Dark blue wire to switch from A/C/Heater controls is energized in Max A/C and Normal position only I believe. Temperature control switch then controls power to Magnet clutch (at least on my 68 Dart with factory air). It should not always be energized from the controls, in mine it was also energized in the Off position, but not Heat and Defrost setting.

To correct this in a way that I actually preferred after I thought of it I added a push button switch switch with a micro relay inline on the blue wire from the controls to the evap temp switch so I can turn the compressor on/off if I want air from the vents without running the compressor (like in the rain when I don't want to open the windows). Doing this the evap temp switch still controls the compressor actually cycling but I control if I want it on at all. If I had to do it over again I would have powered my switch and relay directly off the power into the controls so I could also turn the compressor on in the Defrost setting like in modern car to dehumidify the air blowing on the windshield as well.

Downside of this is obviously I could forget and leave the compressor running when I don't want it too, but the switch is illuminated and it's pretty obvious when the compressor is running. Obviously everything powers down when the ignition is off so no danger of draining the battery.
 
Dark blue wire to switch from A/C/Heater controls is energized in Max A/C and Normal position only I believe. Temperature control switch then controls power to Magnet clutch (at least on my 68 Dart with factory air). It should not always be energized from the controls, in mine it was also energized in the Off position, but not Heat and Defrost setting.

To correct this in a way that I actually preferred after I thought of it I added a push button switch switch with a micro relay inline on the blue wire from the controls to the evap temp switch so I can turn the compressor on/off if I want air from the vents without running the compressor (like in the rain when I don't want to open the windows). Doing this the evap temp switch still controls the compressor actually cycling but I control if I want it on at all. If I had to do it over again I would have powered my switch and relay directly off the power into the controls so I could also turn the compressor on in the Defrost setting like in modern car to dehumidify the air blowing on the windshield as well.

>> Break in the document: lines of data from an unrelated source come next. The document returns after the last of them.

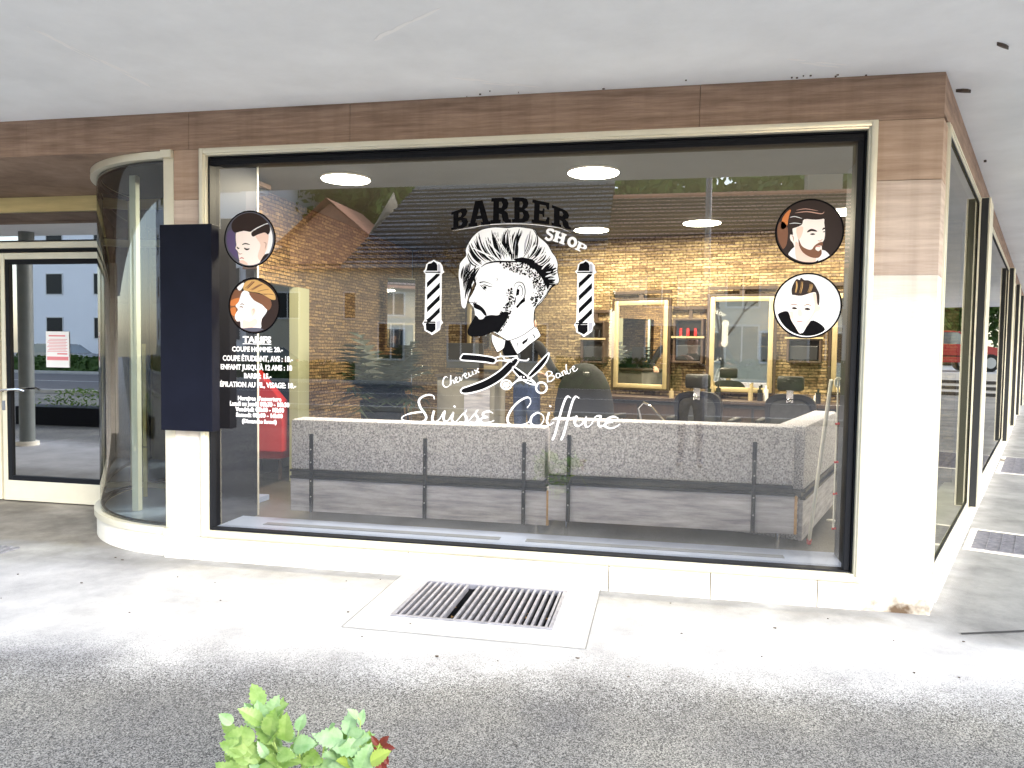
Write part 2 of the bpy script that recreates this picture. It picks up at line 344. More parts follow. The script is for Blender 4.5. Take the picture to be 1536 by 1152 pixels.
# plane pane (single sheet) for clean reflections
gl.data.clear_geometry(); gl.data.from_pydata([(WX0+.055,.06,WZ0+.055),(WX1-.055,.06,WZ0+.055),(WX1-.055,.06,WZ1-.055),(WX0+.055,.06,WZ1-.055)],[],[(0,1,2,3)])
q=MB(); q.box(WX0+.066,.0,2.722,WX1-.066,.05,WZ1-.066,None,.003); q.box(WX0+.066,-.004,2.745,WX1-.066,-.0005,2.750); q.box(WX1-.10,.0,.226,WX1-.066,.05,2.721,None,.003); q.build('black_inner_frame',m_black,W)
q=MB(); q.box(WX0+.07,.08,2.74,WX1-.05,.16,WZ1-.05); q.build('blind_box',m_dark,W)
q=MB(); q.box(WX1-.052,.08,.2,WX1-.012,.45,2.655); q.build('dark_reveal',m_dark,W)
# ---- curved window ----
V=empty('curved_window'); V.parent=B
def ring(mb,r0,r1,z0,z1,n=28):
    a=arc(r0,n=n); b=arc(r1,n=n); mb.prism(a+b[::-1],z0,z1)
q=MB(); ring(q,CR-.045,CR+.03,.158,.205); ring(q,CR-.045,CR+.03,2.78,2.83)
q.box(CX-.02,.0,.205,CX+.06,.07,2.78,None,.005); q.box(CX-.02,-.03,.158,CX+.06,.075,.205); q.box(CX-.02,-.03,2.78,CX+.06,.075,2.83)
q.build('frame',m_alu,V,True)
q=MB(); a=arc(CR-.012); n=len(a)
q.add([(x,y,.2) for x,y in a]+[(x,y,2.785) for x,y in a],[(i,i+1,i+1+n,i+n) for i in range(n-1)])
q.build('pane',m_glassc,V,True)
q=MB(); ring(q,CR-.045,CR-.02,.2052,.222); ring(q,CR-.045,CR-.02,2.76,2.7795); q.box(CX-.034,.02,.206,CX-.0205,.06,2.779); q.build('gasket',m_black,V)
q=MB(); q.prism(arc(CR-.047)+[(CX+.05,CY)],.1552,.2); q.build('display_floor',m_sill,V)
q=MB(); q.prism(arc(CR-.047)+[(CX+.05,CY)],2.786,2.826); q.build('dark_head',m_dark,V)
c=PZ(205,766,.2); q=MB(); q.box(c.x-.025,c.y-.02,.2,c.x+.03,c.y+.03,2.78,None,.004); q.build('white_post',m_white,V)
q=MB(); q.box(CX-1.29,1.24,.205,CX-1.235,1.30,2.78,None,.004); q.build('end_post',m_alu,V)
c=PZ(215,745,.2); q=MB(); q.box(c.x,c.y,.2,c.x+.035,c.y+.01,.62); q.box(c.x+.002,c.y-.002,.63,c.x+.033,c.y+.008,1.5); q.build('yellow_strip',m_yellow,V)
# brick wall behind the curved window
w_=MB(); w_.box(0,0,0,.72,.06,2.58); o=w_.build('brick_backdrop',m_brick2,V,loc=(-4.3,1.5,.2))
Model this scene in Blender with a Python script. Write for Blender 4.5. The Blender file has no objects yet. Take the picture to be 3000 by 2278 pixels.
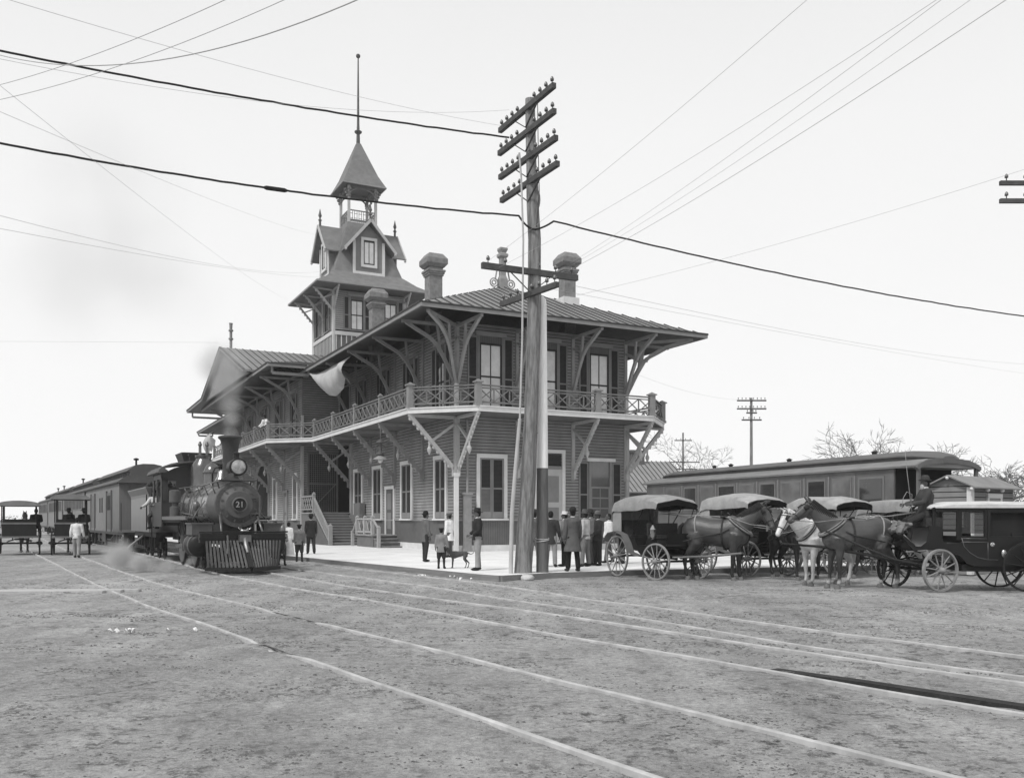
import bpy, math, random
from mathutils import Vector, Matrix, noise
R=math.radians; PI=math.pi
random.seed(7)
scn=bpy.context.scene
col=scn.collection
# ---------------------------------------------------------------- camera
F=2670.0; CX=1500.0; HY=1522.0; CH=1.6
cd=bpy.data.cameras.new('camera'); cam=bpy.data.objects.new('camera',cd); col.objects.link(cam)
cam.location=(0,0,CH); cam.rotation_euler=(R(90),0,0)
cd.sensor_fit='HORIZONTAL'; cd.sensor_width=36; cd.lens=36*F/3000; cd.shift_y=(HY-1139)/3000
cd.clip_start=.1; cd.clip_end=6000
scn.camera=cam
# ---------------------------------------------------------------- world: bright overcast sky
SUN_EL=52; SUN_AZ=218      # compass angle of the sun seen from the scene, degrees clockwise from +Y
w=bpy.data.worlds.new('World'); scn.world=w; w.use_nodes=True
nt=w.node_tree; nt.nodes.clear()
def N(nt,t,**k):
    n=nt.nodes.new(t)
    for a,b in k.items(): setattr(n,a,b)
    return n
out=N(nt,'ShaderNodeOutputWorld'); bg=N(nt,'ShaderNodeBackground'); bg.inputs[1].default_value=.1
sky=N(nt,'ShaderNodeTexSky',sky_type='NISHITA'); sky.sun_disc=False
sky.sun_elevation=R(SUN_EL); sky.sun_rotation=R(SUN_AZ); sky.dust_density=5; sky.air_density=1.0
bw=N(nt,'ShaderNodeRGBToBW'); nt.links.new(sky.outputs[0],bw.inputs[0])
# overcast veil: pale cloud, slightly darker overhead and with broad soft mottling
tc=N(nt,'ShaderNodeTexCoord'); sp=N(nt,'ShaderNodeSeparateXYZ'); nt.links.new(tc.outputs['Generated'],sp.inputs[0])
cr=N(nt,'ShaderNodeValToRGB'); nt.links.new(sp.outputs[2],cr.inputs[0])
e=cr.color_ramp.elements; e[0].position=0; e[0].color=(.93,.93,.93,1); e[1].position=.75; e[1].color=(.62,.66,.66,1)
e2=cr.color_ramp.elements.new(.38); e2.color=(.83,.83,.83,1)
nz=N(nt,'ShaderNodeTexNoise'); nz.inputs['Scale'].default_value=1.6; nz.inputs['Detail'].default_value=3; nt.links.new(tc.outputs['Generated'],nz.inputs[0])
mr=N(nt,'ShaderNodeMapRange'); mr.inputs[3].default_value=.94; mr.inputs[4].default_value=1.04; nt.links.new(nz.outputs[0],mr.inputs[0])
mu=N(nt,'ShaderNodeMath',operation='MULTIPLY'); nt.links.new(cr.outputs[0],mu.inputs[0]); nt.links.new(mr.outputs[0],mu.inputs[1])
mu2=N(nt,'ShaderNodeMath',operation='MULTIPLY'); mu2.inputs[1].default_value=9.6; nt.links.new(mu.outputs[0],mu2.inputs[0])
mx=N(nt,'ShaderNodeMix',data_type='FLOAT'); mx.inputs[0].default_value=.93
nt.links.new(bw.outputs[0],mx.inputs[2]); nt.links.new(mu2.outputs[0],mx.inputs[3])
nt.links.new(mx.outputs[0],bg.inputs[0]); nt.links.new(bg.outputs[0],out.inputs[0])
sd=bpy.data.lights.new('sun','SUN'); sd.energy=2.1; sd.angle=R(10); sd.color=(1,.995,.985)
so=bpy.data.objects.new('sun',sd); col.objects.link(so)
sv=Vector((math.sin(R(SUN_AZ))*math.cos(R(SUN_EL)),math.cos(R(SUN_AZ))*math.cos(R(SUN_EL)),math.sin(R(SUN_EL))))
so.rotation_euler=sv.to_track_quat('Z','Y').to_euler(); so.location=sv*50
vs=scn.view_settings; vs.view_transform='Standard'; vs.look='None'; vs.exposure=0.30; vs.gamma=1
# ---------------------------------------------------------------- helpers
def gp(u,v,z=0.0):
    Y=(CH-z)*F/(v-HY); return Vector(((u-CX)/F*Y,Y,z))
def at(u,v,Y): return Vector(((u-CX)/F*Y,Y,CH+(HY-v)/F*Y))
def lerp(a,b,t): return a+(b-a)*t
class MB:
    def __init__(s,M=None): s.v=[]; s.f=[]; s.m=[]; s.M=M or Matrix.Identity(4); s.k=0
    def add(s,vs,fs,k=None):
        b=len(s.v); s.v+=[s.M@Vector(p) for p in vs]
        for f in fs: s.f.append([b+i for i in f]); s.m.append(s.k if k is None else k)
    def box(s,c,d,rot=None,k=None):
        x,y,z=d[0]/2,d[1]/2,d[2]/2; c=Vector(c)
        p=[Vector((a*x,b*y,e*z)) for a in(-1,1) for b in(-1,1) for e in(-1,1)]
        if rot is not None: p=[rot@q for q in p]
        s.add([c+q for q in p],[(0,1,3,2),(4,6,7,5),(0,4,5,1),(2,3,7,6),(0,2,6,4),(1,5,7,3)],k)
    def b2(s,a,b,k=None):
        s.box([(a[i]+b[i])/2 for i in range(3)],[abs(b[i]-a[i]) for i in range(3)],None,k)
    def beam(s,p,q,w,h,k=None,up=(0,0,1)):
        p,q=Vector(p),Vector(q); d=q-p; L=d.length
        if L<1e-6: return
        x=d/L; u=Vector(up)
        if abs(x.dot(u))>.98: u=Vector((1,0,0)) if abs(x.x)<.9 else Vector((0,1,0))
        y=u.cross(x).normalized(); z=x.cross(y)
        s.box((p+q)/2,(L,w,h),Matrix((x,y,z)).transposed(),k)
    def tube(s,pts,r,n=8,k=None,cap=True,sc=None,closed=False):
        pts=[Vector(p) for p in pts]; m=len(pts)
        if not hasattr(r,'__len__'): r=[r]*m
        prev=None; vs=[]
        for i,p in enumerate(pts):
            if closed: t=pts[(i+1)%m]-pts[i-1]
            else: t=pts[min(i+1,m-1)]-pts[max(i-1,0)]
            t.normalize()
            if prev is None:
                a=Vector((0,0,1)) if abs(t.z)<.9 else Vector((1,0,0))
                x=a.cross(t).normalized()
            else:
                x=(prev-t*prev.dot(t)).normalized()
            prev=x; y=t.cross(x)
            for j in range(n):
                an=2*PI*j/n; vs.append(p+(x*math.cos(an)+y*math.sin(an))*r[i])
        fs=[]
        for i in range(m if closed else m-1):
            i2=(i+1)%m
            for j in range(n): fs.append((i*n+j,i*n+(j+1)%n,i2*n+(j+1)%n,i2*n+j))
        if cap and not closed: fs.append(tuple(range(n))[::-1]); fs.append(tuple((m-1)*n+j for j in range(n)))
        s.add(vs,fs,k)
    def loft(s,rings,k=None,cap=True):
        n=len(rings[0]); vs=[p for r in rings for p in r]; fs=[]
        for i in range(len(rings)-1):
            for j in range(n): fs.append((i*n+j,i*n+(j+1)%n,(i+1)*n+(j+1)%n,(i+1)*n+j))
        if cap: fs.append(tuple(range(n))[::-1]); fs.append(tuple((len(rings)-1)*n+j for j in range(n)))
        s.add(vs,fs,k)
    def lathe(s,prof,n=24,c=(0,0,0),ax='z',k=None,a0=0,cap=True):
        c=Vector(c); rings=[]
        for r,h in prof:
            ring=[]
            for j in range(n):
                a=a0+2*PI*j/n; x,y=r*math.cos(a),r*math.sin(a)
                ring.append(c+(Vector((x,y,h)) if ax=='z' else Vector((h,x,y)) if ax=='x' else Vector((y,h,x))))
            rings.append(ring)
        s.loft(rings,k,cap)
    def prism(s,poly,h0,h1,ax='z',k=None):
        def P(a,b,h): return Vector((a,b,h)) if ax=='z' else Vector((h,a,b)) if ax=='x' else Vector((a,h,b))
        n=len(poly); vs=[P(a,b,h0) for a,b in poly]+[P(a,b,h1) for a,b in poly]
        fs=[tuple(range(n)),tuple(range(2*n-1,n-1,-1))]+[(i,(i+1)%n,n+(i+1)%n,n+i) for i in range(n)]
        s.add(vs,fs,k)
    def ell(s,c,r,rot=None,n=12,m=8,k=None):
        c=Vector(c)
        if not hasattr(r,'__len__'): r=(r,r,r)
        rings=[]
        for i in range(m+1):
            ph=-PI/2+PI*i/m; rr=max(math.cos(ph),.02); ring=[]
            for j in range(n):
                a=2*PI*j/n; p=Vector((rr*math.cos(a)*r[0],rr*math.sin(a)*r[1],math.sin(ph)*r[2]))
                if rot is not None: p=rot@p
                ring.append(c+p)
            rings.append(ring)
        s.loft(rings,k)
    def quad(s,a,b,c,d,k=None): s.add([a,b,c,d],[(0,1,2,3)],k)
    def mesh(s,name,fix=True):
        me=bpy.data.meshes.new(name); me.from_pydata(s.v,[],s.f)
        for i,p in enumerate(me.polygons): p.material_index=s.m[i]
        if fix:
            import bmesh
            bm=bmesh.new(); bm.from_mesh(me); bmesh.ops.recalc_face_normals(bm,faces=bm.faces); bm.to_mesh(me); bm.free()
        me.update(); return me
    def build(s,name,mats,parent=None,smooth=False,label=None,fix=True):
        me=s.mesh(name,fix)
        for m in (mats if isinstance(mats,(list,tuple)) else [mats]): me.materials.append(m)
        if smooth:
            for p in me.polygons: p.use_smooth=True
            if smooth=='auto':
                try: me.set_sharp_from_angle(angle=R(38))
                except Exception: pass
        o=bpy.data.objects.new(name,me); col.objects.link(o)
        if parent is not None: o.parent=parent
        if label: o['label']=label
        return o
def empty(name,loc=(0,0,0),rz=0.0):
    o=bpy.data.objects.new(name,None); col.objects.link(o); o.location=loc; o.rotation_euler=(0,0,rz); o.empty_display_size=.3
    return o
def tag(o,label=None,cat=None,group=None,kind=None):
    if label: o['label']=label
    if cat: o['category']=cat
    if group: o['group']=group
    if kind: o['kind']=kind
    return o
def copy_tree(o,parent=None):
    c=o.copy(); col.objects.link(c)
    if parent is not None: c.parent=parent
    for ch in list(o.children): copy_tree(ch,c)
    return c
def solid(mb,name,mats,parent,vox=.02,smooth_it=0):
    """one continuous skin from overlapping volumes"""
    me=mb.mesh(name,False); o=bpy.data.objects.new(name,me); col.objects.link(o)
    m=o.modifiers.new('r','REMESH'); m.mode='VOXEL'; m.voxel_size=vox; m.use_smooth_shade=True
    if smooth_it:
        s=o.modifiers.new('s','SMOOTH'); s.iterations=smooth_it; s.factor=.5
    dg=bpy.context.evaluated_depsgraph_get(); dg.update()
    me2=bpy.data.meshes.new_from_object(o.evaluated_get(dg)); o.modifiers.clear(); o.data=me2; bpy.data.meshes.remove(me)
    me2.name=name; me2.materials.clear()
    for mt in (mats if isinstance(mats,(list,tuple)) else [mats]): me2.materials.append(mt)
    for p in me2.polygons: p.use_smooth=True; p.material_index=0
    if parent is not None: o.parent=parent
    return o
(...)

Downside of this is obviously I could forget and leave the compressor running when I don't want it too, but the switch is illuminated and it's pretty obvious when the compressor is running. Obviously everything powers down when the ignition is off so no danger of draining the battery.
That sounds like what I will do, however doesn't the Defrost button work by providing warm air to the windshield as you currently have your switch setup right now?
 
That sounds like what I will do, however doesn't the Defrost button work by providing warm air to the windshield as you currently have your switch setup right now?
It does, however it doesn't have to be warm air, can still be controlled with the slider, and would just like to have the option of running the compressor in defrost mode. Modern cars all do as far as I know, and dehumidifying the air blowing on the windshield is helpful when you need the defrost on hot/humid days like in a rainstorm for example.

I definitely suggest adding a relay so all the power isn't run through the switch, modern switches aren't built to have full load run through them, and quite frankly it was never the best idea in my opinion, but it's what they all did back when these cars were built.